Congratulations! You have won the award for being the 1 millionth person to ask this question! The second place award is an all expense paid trip to Hackensack New Jersey. First place is, well, who could possibly beat that second place award? ;-} Who would want to beat it?
You have a system of 4 equations in 3 unknowns. In general, there is no exact solution. But then we see the first three equations actually form a homogeneous linear sytem. This means there is no constant term. As such, the obvious solution is l2=n2=m2.

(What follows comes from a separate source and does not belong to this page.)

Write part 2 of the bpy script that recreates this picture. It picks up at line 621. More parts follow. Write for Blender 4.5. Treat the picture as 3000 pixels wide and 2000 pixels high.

Only if that system is singular will a non-trivial solution exist.
syms l2 m2 n2
eq1=38.1966*l2==0;
eq2=100*n2-61.8034*m2==0;
eq3=100*m2-161.8034*n2==0;
eq4=l2^2+m2^2+n2^2==1;
[A,b] = equationsToMatrix(eq1,eq2,eq3,[l2,m2,n2])
As I said, ONLY if A is a singular matrix does a non-trivial solution exist.
rank(A)
And therein lies your downfall. NO solution besides the trivial one where all variables are zero can exist for the 3x3 problem. Then wanting to enforce the requirement that the sum of squares of the unknowns is 1 is impossible. Case closed. Well, almost closed, but there is a sneaky way out.
A common problem that people do not understand is they should NOT pose constants that are accurate to only a few dignificant digits. That frequently causes numerical problems, but subtle ones they don't understand because they don't understand numerical analysis.
vpa(svd(A),15)
In fact, A is ALMOST singular, which is very much like being ALMOST pregnant. The deviation from singularity is seen to be in your failure to make the coefficients of n2 and m2 in equations 2 and 3 essentially reciprocals of each other. (Then scaled by 100.) For me to have said A is singular would have required the third element of that svd call to be essentially zero compared to the others. And while it is close, as I said before about almost...
So can we find a solution to that system that is as close as possible to being a solution, given the inaccurate choice of constants in your problem? Sigh, yes. The trick is to use the third singular vector of A. That is...
[U,S,V] = svd(A);
lmn = V(:,3)
Since svd automatically scales the singular vectors to have norm 1, eq4 is trivially satisfied.
This is the closest possible solution to your problem. Any other set of values for l2, n2, and m2 will be a poorer solution. If I recall, the solution given here is also the one you were expecting, or at least as close as I can come given the actual coefficients you posed.
Finally, I might point out that had you used a better (sufficiently accurate) set of coefficients in the original problem, then the function null would have been an appropriate tool for your purposes.